### Written problem
Please repeat, exactly and with nothing added, the lines running from the line that contains "What Blender Python" to the line that contains "SC = bpy.context.scene; COL = SC.collection", both lines included.

### Extracted records
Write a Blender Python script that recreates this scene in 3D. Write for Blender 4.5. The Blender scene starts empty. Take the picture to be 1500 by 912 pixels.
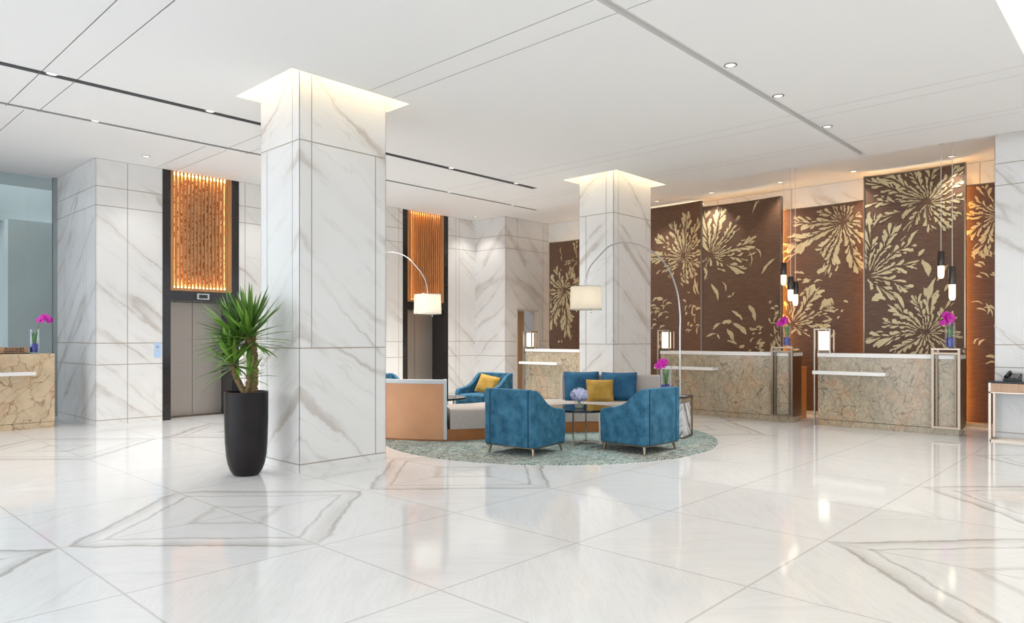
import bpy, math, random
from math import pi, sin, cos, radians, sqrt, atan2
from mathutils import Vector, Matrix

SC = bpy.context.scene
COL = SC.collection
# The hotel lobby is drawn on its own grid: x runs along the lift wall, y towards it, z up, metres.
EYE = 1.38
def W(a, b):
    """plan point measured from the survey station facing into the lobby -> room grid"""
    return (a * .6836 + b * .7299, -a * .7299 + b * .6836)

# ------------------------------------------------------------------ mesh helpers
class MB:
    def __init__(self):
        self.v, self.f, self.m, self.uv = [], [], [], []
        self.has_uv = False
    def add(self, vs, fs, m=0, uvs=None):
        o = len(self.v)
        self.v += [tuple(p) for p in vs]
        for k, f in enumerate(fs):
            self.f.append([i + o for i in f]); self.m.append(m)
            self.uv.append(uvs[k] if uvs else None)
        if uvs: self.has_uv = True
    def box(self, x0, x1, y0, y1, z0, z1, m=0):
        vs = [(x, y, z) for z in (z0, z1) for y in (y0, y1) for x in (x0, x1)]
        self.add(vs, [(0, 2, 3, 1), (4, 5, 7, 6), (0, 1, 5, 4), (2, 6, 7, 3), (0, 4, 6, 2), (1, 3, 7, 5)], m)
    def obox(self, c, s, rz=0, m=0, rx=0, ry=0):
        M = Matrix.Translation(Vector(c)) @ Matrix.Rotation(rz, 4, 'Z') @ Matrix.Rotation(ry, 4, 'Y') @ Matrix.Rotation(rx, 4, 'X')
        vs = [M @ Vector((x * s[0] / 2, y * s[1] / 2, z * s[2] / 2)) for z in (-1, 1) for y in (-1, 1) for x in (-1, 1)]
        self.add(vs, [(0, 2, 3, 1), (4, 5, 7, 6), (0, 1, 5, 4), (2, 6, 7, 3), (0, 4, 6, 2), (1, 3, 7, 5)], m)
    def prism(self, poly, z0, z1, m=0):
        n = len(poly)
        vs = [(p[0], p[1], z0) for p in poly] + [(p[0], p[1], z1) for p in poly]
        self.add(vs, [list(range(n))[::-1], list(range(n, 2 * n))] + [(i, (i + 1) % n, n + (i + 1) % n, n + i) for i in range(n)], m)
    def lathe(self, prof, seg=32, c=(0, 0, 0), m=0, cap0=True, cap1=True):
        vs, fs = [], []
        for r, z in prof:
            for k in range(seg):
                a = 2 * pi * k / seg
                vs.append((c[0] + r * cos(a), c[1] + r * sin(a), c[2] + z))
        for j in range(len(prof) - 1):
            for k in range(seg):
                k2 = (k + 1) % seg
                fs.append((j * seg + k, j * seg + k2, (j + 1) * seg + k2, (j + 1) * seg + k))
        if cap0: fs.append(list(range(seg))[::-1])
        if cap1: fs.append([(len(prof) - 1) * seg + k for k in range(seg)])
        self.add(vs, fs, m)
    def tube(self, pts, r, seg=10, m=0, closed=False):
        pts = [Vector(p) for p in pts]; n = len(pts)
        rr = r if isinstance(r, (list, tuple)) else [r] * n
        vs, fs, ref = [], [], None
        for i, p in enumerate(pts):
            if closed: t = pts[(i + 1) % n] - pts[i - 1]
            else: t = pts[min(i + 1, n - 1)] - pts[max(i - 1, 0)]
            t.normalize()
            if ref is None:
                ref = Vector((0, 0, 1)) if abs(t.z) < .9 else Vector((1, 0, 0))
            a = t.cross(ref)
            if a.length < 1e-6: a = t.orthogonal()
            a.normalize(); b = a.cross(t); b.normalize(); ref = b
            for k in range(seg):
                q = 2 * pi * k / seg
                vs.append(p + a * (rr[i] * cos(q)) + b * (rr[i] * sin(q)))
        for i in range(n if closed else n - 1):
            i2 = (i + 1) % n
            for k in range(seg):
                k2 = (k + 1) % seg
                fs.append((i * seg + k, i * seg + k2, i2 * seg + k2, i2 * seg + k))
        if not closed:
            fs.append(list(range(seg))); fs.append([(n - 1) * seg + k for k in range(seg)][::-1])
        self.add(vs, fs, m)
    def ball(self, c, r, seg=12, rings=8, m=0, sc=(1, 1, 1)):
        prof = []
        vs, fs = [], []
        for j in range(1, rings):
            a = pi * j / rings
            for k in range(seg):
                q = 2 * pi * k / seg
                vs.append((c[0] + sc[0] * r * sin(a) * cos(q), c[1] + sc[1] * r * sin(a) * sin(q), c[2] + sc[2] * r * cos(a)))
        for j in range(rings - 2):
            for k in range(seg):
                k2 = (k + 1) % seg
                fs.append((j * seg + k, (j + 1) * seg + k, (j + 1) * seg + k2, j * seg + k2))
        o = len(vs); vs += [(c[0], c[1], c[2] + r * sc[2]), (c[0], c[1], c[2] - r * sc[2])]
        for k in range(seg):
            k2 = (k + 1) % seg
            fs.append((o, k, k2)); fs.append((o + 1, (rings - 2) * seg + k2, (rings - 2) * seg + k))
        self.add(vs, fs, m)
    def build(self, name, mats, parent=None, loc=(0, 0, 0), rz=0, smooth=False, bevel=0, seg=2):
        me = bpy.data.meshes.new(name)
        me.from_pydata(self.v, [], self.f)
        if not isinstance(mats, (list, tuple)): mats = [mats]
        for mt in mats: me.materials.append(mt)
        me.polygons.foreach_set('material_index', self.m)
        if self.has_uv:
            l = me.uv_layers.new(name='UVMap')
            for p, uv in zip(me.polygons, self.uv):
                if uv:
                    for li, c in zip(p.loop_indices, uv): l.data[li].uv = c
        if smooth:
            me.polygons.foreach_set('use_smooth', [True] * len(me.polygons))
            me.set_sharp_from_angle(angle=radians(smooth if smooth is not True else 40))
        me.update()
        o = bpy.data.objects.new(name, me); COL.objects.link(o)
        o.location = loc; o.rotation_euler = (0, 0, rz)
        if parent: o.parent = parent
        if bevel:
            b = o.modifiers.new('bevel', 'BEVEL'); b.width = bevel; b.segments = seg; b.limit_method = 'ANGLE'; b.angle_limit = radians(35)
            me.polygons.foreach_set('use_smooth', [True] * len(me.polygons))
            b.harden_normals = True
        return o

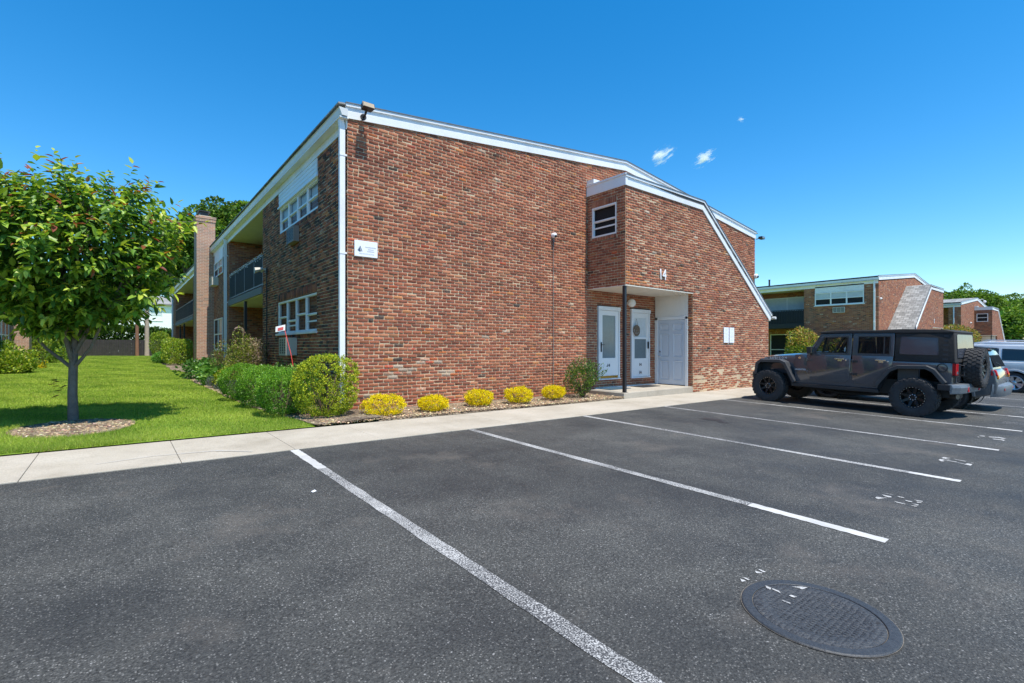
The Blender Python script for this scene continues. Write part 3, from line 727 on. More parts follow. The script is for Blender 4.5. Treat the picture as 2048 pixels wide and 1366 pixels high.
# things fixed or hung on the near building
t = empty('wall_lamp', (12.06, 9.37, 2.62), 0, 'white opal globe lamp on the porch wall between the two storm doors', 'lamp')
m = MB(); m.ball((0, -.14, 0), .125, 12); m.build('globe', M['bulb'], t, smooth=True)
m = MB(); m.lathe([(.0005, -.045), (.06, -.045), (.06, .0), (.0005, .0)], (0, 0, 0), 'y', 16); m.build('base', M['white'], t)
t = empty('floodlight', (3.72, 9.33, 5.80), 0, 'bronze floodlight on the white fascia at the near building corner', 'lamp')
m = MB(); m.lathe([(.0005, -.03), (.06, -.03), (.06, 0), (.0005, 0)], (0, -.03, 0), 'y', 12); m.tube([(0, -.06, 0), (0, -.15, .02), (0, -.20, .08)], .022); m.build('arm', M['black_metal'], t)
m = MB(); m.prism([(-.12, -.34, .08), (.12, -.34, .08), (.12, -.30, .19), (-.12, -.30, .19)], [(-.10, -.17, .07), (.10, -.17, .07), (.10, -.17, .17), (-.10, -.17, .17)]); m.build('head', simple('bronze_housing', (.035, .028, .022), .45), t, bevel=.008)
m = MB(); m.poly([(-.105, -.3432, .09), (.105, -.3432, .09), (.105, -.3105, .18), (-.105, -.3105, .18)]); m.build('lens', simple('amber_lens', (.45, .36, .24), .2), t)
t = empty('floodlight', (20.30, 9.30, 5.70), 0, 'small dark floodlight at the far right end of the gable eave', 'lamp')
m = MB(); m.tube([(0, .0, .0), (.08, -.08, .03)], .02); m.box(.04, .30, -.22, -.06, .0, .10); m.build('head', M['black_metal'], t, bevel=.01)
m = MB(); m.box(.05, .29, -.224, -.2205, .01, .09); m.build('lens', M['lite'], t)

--

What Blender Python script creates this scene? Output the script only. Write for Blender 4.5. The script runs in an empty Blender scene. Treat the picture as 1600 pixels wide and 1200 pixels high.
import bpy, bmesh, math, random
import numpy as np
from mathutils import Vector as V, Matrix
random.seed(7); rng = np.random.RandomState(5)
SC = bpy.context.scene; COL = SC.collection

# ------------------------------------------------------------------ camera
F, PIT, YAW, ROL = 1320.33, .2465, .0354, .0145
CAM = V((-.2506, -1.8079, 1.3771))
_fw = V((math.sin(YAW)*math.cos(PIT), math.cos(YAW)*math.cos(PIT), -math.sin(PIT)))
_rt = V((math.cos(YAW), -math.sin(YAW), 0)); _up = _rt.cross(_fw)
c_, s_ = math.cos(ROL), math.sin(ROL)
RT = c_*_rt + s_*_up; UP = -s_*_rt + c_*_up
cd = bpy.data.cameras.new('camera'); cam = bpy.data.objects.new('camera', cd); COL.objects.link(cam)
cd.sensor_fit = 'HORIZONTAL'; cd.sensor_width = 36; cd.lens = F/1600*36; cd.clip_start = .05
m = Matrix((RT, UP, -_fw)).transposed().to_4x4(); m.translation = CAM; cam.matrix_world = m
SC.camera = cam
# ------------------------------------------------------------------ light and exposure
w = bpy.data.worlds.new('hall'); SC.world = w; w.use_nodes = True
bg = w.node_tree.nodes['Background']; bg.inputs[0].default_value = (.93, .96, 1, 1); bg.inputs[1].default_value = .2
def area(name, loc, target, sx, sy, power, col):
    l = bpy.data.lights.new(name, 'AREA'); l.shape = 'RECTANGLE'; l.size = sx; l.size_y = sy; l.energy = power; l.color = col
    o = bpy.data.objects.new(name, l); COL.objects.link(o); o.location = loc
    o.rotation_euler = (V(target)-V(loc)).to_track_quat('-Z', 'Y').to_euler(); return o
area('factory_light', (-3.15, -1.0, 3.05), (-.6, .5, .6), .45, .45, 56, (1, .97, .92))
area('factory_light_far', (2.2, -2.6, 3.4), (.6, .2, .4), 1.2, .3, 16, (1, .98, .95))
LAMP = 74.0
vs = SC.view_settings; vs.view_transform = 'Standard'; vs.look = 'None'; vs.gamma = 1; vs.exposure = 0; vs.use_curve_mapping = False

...

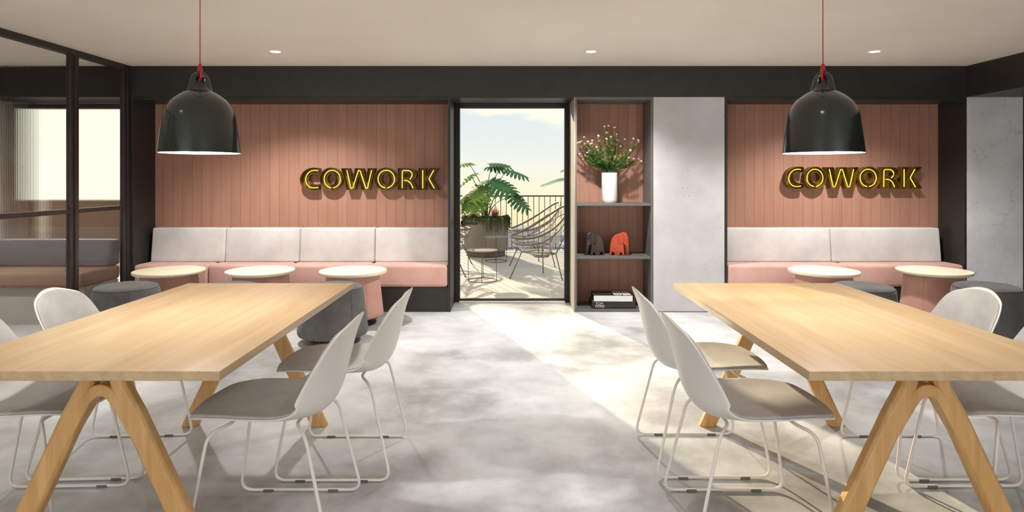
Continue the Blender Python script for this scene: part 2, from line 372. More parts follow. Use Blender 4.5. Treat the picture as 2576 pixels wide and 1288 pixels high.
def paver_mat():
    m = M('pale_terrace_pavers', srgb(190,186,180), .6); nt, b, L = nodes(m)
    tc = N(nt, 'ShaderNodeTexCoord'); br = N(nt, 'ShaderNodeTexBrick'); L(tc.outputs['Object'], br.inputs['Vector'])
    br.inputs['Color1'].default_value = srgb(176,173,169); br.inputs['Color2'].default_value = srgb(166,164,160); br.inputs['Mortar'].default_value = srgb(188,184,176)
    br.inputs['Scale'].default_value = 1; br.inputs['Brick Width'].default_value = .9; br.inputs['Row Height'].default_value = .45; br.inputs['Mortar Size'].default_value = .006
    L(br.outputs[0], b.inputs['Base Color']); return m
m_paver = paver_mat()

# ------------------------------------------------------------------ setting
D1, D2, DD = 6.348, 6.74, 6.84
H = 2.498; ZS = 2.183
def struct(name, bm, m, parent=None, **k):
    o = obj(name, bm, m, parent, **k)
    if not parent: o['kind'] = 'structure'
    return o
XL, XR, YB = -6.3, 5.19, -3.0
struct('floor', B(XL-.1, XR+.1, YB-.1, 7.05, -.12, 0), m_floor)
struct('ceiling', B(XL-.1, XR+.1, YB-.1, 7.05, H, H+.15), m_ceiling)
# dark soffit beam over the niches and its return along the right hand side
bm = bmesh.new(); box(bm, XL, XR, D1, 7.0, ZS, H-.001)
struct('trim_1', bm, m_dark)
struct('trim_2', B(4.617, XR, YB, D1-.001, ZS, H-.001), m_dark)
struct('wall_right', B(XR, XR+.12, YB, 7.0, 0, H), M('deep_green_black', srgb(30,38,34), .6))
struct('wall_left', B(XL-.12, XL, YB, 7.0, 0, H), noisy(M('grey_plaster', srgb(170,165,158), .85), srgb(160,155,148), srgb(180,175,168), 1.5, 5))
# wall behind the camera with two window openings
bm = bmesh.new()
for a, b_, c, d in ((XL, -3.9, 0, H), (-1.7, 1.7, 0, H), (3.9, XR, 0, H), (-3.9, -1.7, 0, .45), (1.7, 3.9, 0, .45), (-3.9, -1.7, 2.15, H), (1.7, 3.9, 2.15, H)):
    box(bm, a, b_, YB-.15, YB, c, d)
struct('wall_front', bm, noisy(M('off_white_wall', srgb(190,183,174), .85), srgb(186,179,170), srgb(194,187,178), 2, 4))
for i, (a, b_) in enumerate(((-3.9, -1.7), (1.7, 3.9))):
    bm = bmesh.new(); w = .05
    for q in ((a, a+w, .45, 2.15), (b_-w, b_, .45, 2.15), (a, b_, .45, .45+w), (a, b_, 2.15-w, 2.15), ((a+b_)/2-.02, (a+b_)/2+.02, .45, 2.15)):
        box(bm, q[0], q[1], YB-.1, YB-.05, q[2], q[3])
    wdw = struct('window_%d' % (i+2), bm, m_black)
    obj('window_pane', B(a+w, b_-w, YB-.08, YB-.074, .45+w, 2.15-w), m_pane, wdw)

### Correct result
What Blender Python script creates this scene? Output the script only. Write for Blender 4.5. The script runs in an empty Blender scene. Treat the picture as 1600 pixels wide and 1200 pixels high.
import bpy, bmesh, math, random
import numpy as np
from mathutils import Vector as V, Matrix
random.seed(7); rng = np.random.RandomState(5)
SC = bpy.context.scene; COL = SC.collection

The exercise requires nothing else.